REPUBLIKA.CO.ID, JAKARTA -- Ekonom dan Pakar Kebijakan Publik UPN Veteran Jakarta Achmad Nur Hidayat mengkritisi kondisi penurunan penerimaan negara pada Januari 2025, yang mengindikasikan terjadinya defisit anggaran yang kian melebar. Ia menilai hal itu terjadi karena permasalahan Cortex.
Diketahui, data Kementerian Keuangan menunjukkan realisasi penerimaan pajak pada Januari 2025 sebesar Rp 88,89 triliun. Angka tersebut mengalami penurunan 41,86 persen dibandingkan realisasi pada periode yang sama di 2024 sebesar Rp 152,89 triliun.
“Harus diakui bahwa salah satu biang keladi anjloknya penerimaan pajak adalah permasalahan implementasi Coretax, sistem administrasi perpajakan yang diluncurkan per 1 Januari 2025,” kata Achmad dalam keterangannya, Rabu (12/3/2025).
Achmad menyebut, ironisnya, program yang digadang-gadang akan meningkatkan efisiensi dan optimalisasi penerimaan pajak justru menjadi batu sandungan besar bagi pemerintah. Sedangkan dalam implementasi Cortex, terjadi banyak kendala yang dialami oleh wajib pajak (WP).
“Banyak wajib pajak mengeluh tidak dapat menyetor, melapor, atau mengakses layanan pajak dasar akibat eror Coretax,” ujar dia.
Menurutnya, pemerintah hingga kini masih minim dalam menanggapi persoalan utama tersebut. Padahal, Coretax terbukti mengganggu proses administrasi perpajakan, membuat penerimaan yang seharusnya dibukukan pada Januari tertunda atau bahkan gagal masuk ke kas negara.
“Ini bukan sekedar masalah teknis, melainkan persoalan mendasar yang mengancam kelangsungan fiskal negara,” tegasnya.

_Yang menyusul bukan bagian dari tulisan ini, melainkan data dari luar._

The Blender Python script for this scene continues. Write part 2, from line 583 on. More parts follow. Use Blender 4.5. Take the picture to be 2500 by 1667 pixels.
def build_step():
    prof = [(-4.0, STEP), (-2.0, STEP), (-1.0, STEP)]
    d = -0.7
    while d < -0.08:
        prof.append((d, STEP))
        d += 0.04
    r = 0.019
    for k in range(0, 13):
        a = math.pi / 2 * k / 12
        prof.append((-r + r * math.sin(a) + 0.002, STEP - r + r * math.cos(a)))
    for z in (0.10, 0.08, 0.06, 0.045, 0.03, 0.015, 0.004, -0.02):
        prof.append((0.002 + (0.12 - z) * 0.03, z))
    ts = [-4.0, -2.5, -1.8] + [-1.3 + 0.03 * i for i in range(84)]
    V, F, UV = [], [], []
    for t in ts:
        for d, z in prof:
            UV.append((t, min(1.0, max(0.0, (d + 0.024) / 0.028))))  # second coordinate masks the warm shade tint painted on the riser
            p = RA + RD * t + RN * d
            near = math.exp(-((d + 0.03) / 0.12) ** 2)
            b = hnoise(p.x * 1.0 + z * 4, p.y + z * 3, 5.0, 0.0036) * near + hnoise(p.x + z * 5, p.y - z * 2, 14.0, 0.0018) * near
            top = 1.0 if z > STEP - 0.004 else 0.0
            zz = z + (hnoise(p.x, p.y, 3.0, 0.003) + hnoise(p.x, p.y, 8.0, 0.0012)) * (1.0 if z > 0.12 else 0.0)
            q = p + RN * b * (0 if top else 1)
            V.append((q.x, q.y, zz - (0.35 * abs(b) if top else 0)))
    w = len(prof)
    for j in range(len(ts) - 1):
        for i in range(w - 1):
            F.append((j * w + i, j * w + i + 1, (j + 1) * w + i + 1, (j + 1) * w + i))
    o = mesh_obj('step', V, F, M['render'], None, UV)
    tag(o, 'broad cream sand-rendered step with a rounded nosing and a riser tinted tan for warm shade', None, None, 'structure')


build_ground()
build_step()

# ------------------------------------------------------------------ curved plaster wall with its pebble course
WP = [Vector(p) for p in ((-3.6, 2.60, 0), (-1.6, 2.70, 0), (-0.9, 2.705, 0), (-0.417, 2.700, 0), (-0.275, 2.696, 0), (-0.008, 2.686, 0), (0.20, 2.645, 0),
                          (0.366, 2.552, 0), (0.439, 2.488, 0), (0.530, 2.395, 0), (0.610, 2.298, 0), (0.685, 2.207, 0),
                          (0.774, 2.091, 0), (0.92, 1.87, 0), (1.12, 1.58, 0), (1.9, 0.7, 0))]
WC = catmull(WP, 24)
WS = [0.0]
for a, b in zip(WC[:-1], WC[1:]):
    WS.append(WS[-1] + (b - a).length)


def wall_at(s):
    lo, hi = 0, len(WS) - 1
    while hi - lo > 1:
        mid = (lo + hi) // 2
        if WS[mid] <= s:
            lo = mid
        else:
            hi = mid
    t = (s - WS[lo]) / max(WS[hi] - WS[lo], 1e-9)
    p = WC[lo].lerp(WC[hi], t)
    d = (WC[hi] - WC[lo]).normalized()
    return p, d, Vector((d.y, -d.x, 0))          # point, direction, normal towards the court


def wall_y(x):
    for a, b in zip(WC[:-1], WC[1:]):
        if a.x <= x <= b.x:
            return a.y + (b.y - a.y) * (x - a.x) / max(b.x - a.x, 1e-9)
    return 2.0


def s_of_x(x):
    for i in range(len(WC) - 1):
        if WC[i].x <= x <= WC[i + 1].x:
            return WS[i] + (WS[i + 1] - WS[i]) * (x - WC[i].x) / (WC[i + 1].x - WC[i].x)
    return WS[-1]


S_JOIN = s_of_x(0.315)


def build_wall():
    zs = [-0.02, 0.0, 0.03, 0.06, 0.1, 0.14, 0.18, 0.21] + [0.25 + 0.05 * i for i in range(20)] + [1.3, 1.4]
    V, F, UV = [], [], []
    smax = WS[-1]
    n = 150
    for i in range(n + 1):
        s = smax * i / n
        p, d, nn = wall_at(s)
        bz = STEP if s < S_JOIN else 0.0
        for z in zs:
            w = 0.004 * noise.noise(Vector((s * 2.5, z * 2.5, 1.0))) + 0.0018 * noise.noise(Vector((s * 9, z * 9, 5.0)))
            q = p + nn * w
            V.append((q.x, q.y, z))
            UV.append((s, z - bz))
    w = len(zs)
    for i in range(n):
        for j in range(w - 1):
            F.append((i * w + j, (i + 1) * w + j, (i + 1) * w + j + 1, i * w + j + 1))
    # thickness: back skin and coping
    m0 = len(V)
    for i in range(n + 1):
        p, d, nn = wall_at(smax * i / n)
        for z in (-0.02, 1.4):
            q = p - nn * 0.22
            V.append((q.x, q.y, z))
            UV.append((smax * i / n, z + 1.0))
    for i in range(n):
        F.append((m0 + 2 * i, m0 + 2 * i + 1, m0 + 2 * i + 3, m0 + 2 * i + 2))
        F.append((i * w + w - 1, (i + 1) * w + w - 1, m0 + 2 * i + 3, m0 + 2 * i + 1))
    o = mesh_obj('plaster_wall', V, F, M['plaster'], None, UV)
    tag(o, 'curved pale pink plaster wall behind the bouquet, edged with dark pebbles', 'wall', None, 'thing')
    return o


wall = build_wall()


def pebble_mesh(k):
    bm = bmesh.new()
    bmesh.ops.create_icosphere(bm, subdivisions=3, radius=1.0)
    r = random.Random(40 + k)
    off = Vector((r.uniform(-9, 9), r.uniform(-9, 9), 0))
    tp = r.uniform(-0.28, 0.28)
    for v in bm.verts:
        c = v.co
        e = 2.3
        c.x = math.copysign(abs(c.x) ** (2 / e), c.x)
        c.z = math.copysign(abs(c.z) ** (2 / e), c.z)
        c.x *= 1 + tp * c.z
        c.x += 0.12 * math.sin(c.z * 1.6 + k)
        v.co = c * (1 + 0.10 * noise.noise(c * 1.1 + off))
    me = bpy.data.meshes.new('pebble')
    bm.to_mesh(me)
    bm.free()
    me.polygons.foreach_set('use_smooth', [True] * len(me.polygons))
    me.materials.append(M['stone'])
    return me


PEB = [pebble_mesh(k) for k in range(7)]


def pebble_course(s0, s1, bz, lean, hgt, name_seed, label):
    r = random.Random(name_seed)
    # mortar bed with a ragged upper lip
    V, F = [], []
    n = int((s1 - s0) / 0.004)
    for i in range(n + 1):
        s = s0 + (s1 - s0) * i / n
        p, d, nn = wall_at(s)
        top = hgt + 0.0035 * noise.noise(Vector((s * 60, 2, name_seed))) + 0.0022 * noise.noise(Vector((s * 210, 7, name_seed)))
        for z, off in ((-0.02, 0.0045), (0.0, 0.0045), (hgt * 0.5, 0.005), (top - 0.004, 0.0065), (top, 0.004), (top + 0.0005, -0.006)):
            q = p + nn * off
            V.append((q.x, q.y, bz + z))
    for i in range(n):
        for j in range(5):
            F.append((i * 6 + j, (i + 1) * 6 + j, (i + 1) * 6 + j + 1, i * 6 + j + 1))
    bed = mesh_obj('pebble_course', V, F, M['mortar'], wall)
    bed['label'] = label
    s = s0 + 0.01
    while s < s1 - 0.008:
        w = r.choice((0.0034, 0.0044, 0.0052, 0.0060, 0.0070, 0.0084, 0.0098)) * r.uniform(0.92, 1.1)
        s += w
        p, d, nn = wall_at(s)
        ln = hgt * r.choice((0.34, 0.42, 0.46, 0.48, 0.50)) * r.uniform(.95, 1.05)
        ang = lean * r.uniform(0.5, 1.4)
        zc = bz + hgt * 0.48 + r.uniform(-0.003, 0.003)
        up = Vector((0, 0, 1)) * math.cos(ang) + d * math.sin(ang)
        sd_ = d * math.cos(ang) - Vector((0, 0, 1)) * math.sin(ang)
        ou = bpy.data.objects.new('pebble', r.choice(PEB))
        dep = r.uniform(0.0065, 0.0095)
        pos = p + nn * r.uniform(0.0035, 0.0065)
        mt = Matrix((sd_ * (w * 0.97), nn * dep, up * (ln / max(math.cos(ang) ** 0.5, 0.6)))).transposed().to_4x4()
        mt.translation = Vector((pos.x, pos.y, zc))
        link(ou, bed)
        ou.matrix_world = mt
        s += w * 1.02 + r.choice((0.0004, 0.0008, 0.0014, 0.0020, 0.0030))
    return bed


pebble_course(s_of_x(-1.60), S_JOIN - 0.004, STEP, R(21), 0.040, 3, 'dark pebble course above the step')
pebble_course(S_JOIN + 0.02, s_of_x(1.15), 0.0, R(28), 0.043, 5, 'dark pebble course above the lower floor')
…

Achmad menyebut, ketika sistem perpajakan gagal berfungsi optimal, basis penerimaan negara akan lumpuh, dan pemerintah tidak memiliki ruang fiskal untuk menjalankan program-program prioritas.
“Dalam konteks Indonesia, di mana belanja sosial seperti bansos, subsidi energi, hingga program populis seperti makan siang gratis sangat bergantung pada penerimaan pajak, maka kegagalan Coretax dapat berdampak luas pada stabilitas sosial dan ekonomi nasional,” tuturnya.